What is sum-of-the-parts?
Sum-of-the-parts (SOTP) values a company by breaking it into its distinct business segments, valuing each one on the basis that best fits it, and then adding the pieces together. It is the natural method for conglomerates and diversified businesses, where a single blended multiple would obscure how differently the segments are actually worth.
The premise is that a software division, a hardware division, and a real-estate holding do not deserve the same multiple. Valuing them separately — each against its own comparable set — produces a more honest answer than treating the whole as one undifferentiated entity.
SOTP is also the lens for a breakup analysis: if the parts are collectively worth more than the company's current trading value, there may be a conglomerate discount to unlock by spinning off or selling divisions.
How a sum-of-the-parts is built
The method is disciplined segment-by-segment, then reassembled.
- Split the company into segments that can be valued independently — usually following the reporting segments, sometimes finer.
- Value each segment on its own basis.
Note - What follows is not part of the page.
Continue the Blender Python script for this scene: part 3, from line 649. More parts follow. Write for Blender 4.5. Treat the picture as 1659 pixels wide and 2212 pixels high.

Apply the multiple of that segment's peer group to its metric, or run a standalone DCF, whichever fits the business.
- Sum the segment enterprise values to get a total operating enterprise value.
- Add non-operating assets — stakes in other companies, excess real estate, investments — valued separately.
- Subtract corporate costs and net debt. Unallocated head-office overhead is a drag that must be capitalized and netted, then bridge to equity value.
Where sum-of-the-parts goes wrong
The most common error is ignoring the cost of the corporate center. A SOTP that adds up divisions but forgets unallocated overhead, shared services, and stranded costs will overstate value — those costs are real and do not vanish when you draw segment boundaries.
The second is assuming the parts can actually be separated cleanly. Tax leakage on a spin-off, lost synergies between divisions, dis-synergies, and shared infrastructure all reduce the realizable breakup value below the arithmetic sum. SOTP shows the theoretical ceiling; execution friction sets the real floor.